Si estando en democracia el estado no asume ese rol, su retórica se vuelve hipócrita, con pomposos discursos que avisan que la solidaridad es aplicable a condición de que no choque con el progreso de un “abstracto” país.
Entre las cosmovisiones indígenas y la cosmovisión humanista hay posibilidad de diálogo genuino ya que se parte de una misma intuición que dispone a la búsqueda de los signos de lo sagrado de la vida, como son las experiencias que asombran, que maravillan por su belleza y su conexión con otros planos, la compasión por el otro ser humano, el amor que te hace sentir que el otro es importante y merece ser cuidado y ayudado, la búsqueda de la simpleza, del equilibrio o de la proporción, de la armonía o la coherencia, la experiencia de la totalidad o la conexión con el todo.
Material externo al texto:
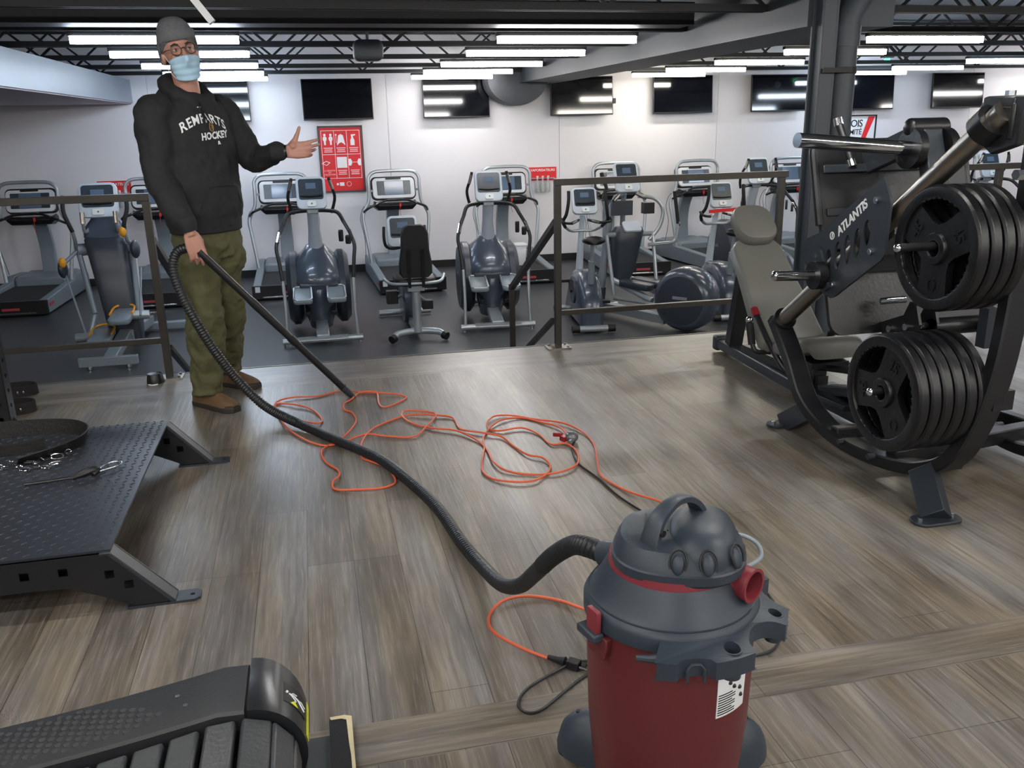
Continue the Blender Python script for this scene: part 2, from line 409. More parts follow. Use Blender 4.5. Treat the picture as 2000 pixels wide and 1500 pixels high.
# broken wrap and debris at the foot of the column
deb = mat('crumbled_grey_mortar', '4a4a4a', 0.9, 0, 0.6, 80, 0.4, 30)
mb = MB(); rr = random.Random(3)
for k in range(60):
    a = rr.uniform(-2.6, 0.5); d = rr.uniform(0.19, 0.26); s = rr.uniform(0.008, 0.024)
    mb.ell((3.22+d*math.cos(a)*1.1, 5.15+d*math.sin(a)*0.6, s*0.5), (s, s*0.8, s*0.6), 6, 4)
tag(mb.build('mortar_crumbs', deb), 'crumbled grey mortar crumbs lying around the foot of the column', 'debris')['kind'] = 'stuff'

# ------------------------------------------------------------------ joists
def joist(y, x0, x1, zb=2.065, zt=2.60):
    t = thing('ceiling_joist', 'x', 'joist', ((x0+x1)/2, y, zb), 'open web steel joists under the dark ceiling')
    mb = MB()
    for dy in (-0.03, 0.03):
        mb.box(((x0+x1)/2, y+dy, zb+0.022), (x1-x0, 0.03, 0.045)); mb.box(((x0+x1)/2, y+dy, zt-0.02), (x1-x0, 0.03, 0.04))
    mb.build('chord', joist_m, t)
    mb = MB(); n = max(2, int(round((x1-x0)/1.15))); w = (x1-x0)/n
    for k in range(n):
        a = x0+w*k
        mb.bar((a, y, zb+0.03), (a+w/2, y, zt-0.03), 0.022); mb.bar((a+w/2, y, zt-0.03), (a+w, y, zb+0.03), 0.022)
        mb.bar((a+w/2, y, zt-0.03), (a+w/2, y, zb+0.03), 0.018)
    mb.build('web', joist_m, t)
    return t
pos = [(5.75, 'nearest joist, over the stair opening'), (7.06, 'joist over the nearest row of tube lights'), (8.41, 'joist over the second row of tube lights'), (9.96, 'joist over the third row of tube lights'), (11.41, 'joist over the fourth row of tube lights'), (12.71, 'joist over the tube lights by the back wall')]
for y, d in pos:
    joist(y, X0, 3.08)['label'] = 'black web '+d+', left of the beam'
    joist(y, 3.70, X1)['label'] = 'black web '+d+', right of the beam'
for k, y in enumerate((3.9, 2.2, 0.5, -1.2, -2.9)):
    j = joist(y, X0, X1, 2.2); j['label'] = 'black open web steel joist over the wooden floor'; j['group'] = 'joists over the wooden floor'

# wide flat duct crossing under the ceiling
t = MB(); t.box((-0.3, 6.72, 2.15), (6.5, 0.28, 0.16)); tag(t.build('flat_duct', joist_m, bevel=0.006), 'wide black flat duct crossing under the ceiling before the first tube light', 'duct')
mb = MB(); mb.lathe([(0.02, 0), (0.19, 0.0), (0.2, 0.02), (0.2, 1.1)], 32, (1.05, 7.2, 2.36), (0, 1, 0)); tag(mb.build('round_duct', joist_m), 'black round ventilation duct above the first joist', 'duct')
mb = MB(); mb.lathe([(0.01, -0.02), (0.30, 0.0), (0.44, 0.05), (0.46, 0.2), (0.46, 0.38)], 40, (3.07, 12.80, 1.98), (0, 1, 0))
M = mb.v; mb.v = [(p[0], p[1], 1.98+(p[2]-1.98)*0.8) for p in M]
tag(mb.build('duct_end', mat('grey_duct_wrap', '4a4d52', 0.7, 0, 0.5, 12, 0.2, 6)), 'rounded dark grey duct end bulging under the beam at the back wall', 'duct')

# ------------------------------------------------------------------ tube lights
cool = mat('tube_light_cool', 'ffffff', 0.5, emit=(0.72, 0.85, 1.0), power=TUBE_POWER)
neut = mat('tube_light_neutral', 'ffffff', 0.5, emit=(1.0, 0.97, 0.95), power=TUBE_POWER)
warm = mat('tube_light_warm', 'ffffff', 0.5, emit=(1.0, 0.93, 0.80), power=TUBE_POWER)
upm = mat('tube_light_upper', 'ffffff', 0.5, emit=(1.0, 0.96, 0.90), power=TUBE_POWER_UP)
def tube_light(x, y, z, m, label, group):
    t = thing('tube_light', label, 'ceiling light', (x, y, z), group)
    mb = MB(); mb.rbox((x, y, z), (1.13, 0.062, 0.05), 0.024, frame_z((0, 0, 1)) if 0 else None, 3); mb.build('diffuser', m, t)
    mb = MB(); mb.box((x, y, z+0.04), (1.15, 0.05, 0.03)); mb.build('housing', joist_m, t)
    return t
rows = [(7.0, 'nearest'), (8.35, 'second'), (9.9, 'third'), (11.35, 'fourth'), (12.6, 'last')]
cols = [(-0.96, cool, 'in the left line of tubes over the man', 'left line of tube lights'), (2.08, neut, 'in the line of tubes left of the grey beam', 'tube lights left of the beam'), (5.28, warm, 'in the line of tubes between the grey beam and the column', 'tube lights right of the beam'), (8.65, cool, 'in the line of tubes right of the column', 'tube lights right of the column')]
for x, m, d, g in cols:
    for y, r_ in rows:
        tube_light(x, y, 2.0, m, '%s tube light %s' % (r_, d), g)
for y in (9.9, 11.35, 12.6): tube_light(12.2, y, 2.0, neut, 'bright white tube light cut off at the right edge, row at %s' % {9.9: 'mid room', 11.35: 'three quarters back', 12.6: 'the back wall'}[y], 'tube lights at the far right')
for x in (-3.6, -0.9, 1.8, 4.5, 7.2):
    for y in (2.6, 0.9, -0.8, -2.5): tube_light(x, y, 2.13, upm, 'tube light over the wooden floor, behind the camera', 'tube lights behind the camera')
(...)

El nuevo humanismo es síntesis integradora entre lo material y lo espiritual, es superación de la dialéctica entre lo de adentro y lo de afuera, entre la interioridad humana y lo externo a ella.
¡Los que nos ubicamos desde la interioridad humana para pensar y actuar pudimos resolver esta discusión eterna e integrar lo que nunca estuvo separado!
Esta actitud nos permite pensar en un progreso que respetando antes que nada la vida humana y su ambiente, se va desenvolviendo como progreso para todos. A los proyectos progresistas de Latinoamérica le falta dar este pasito, no tener miedo a perder cientificidad o tiempo, buscando más profundidad y más diálogo con esa diversidad que podría garantizar la real inclusión y la humanización de sus proyectos emancipatorios.
Estamos aquí, nos expresamos, seguimos persuadiendo a los espíritus materialistas a la espera de que puedan hacer lo mismo.
Annalisa Pensiero es integrante de Convergencia de las Culturas, organismo del Movimiento Humanista.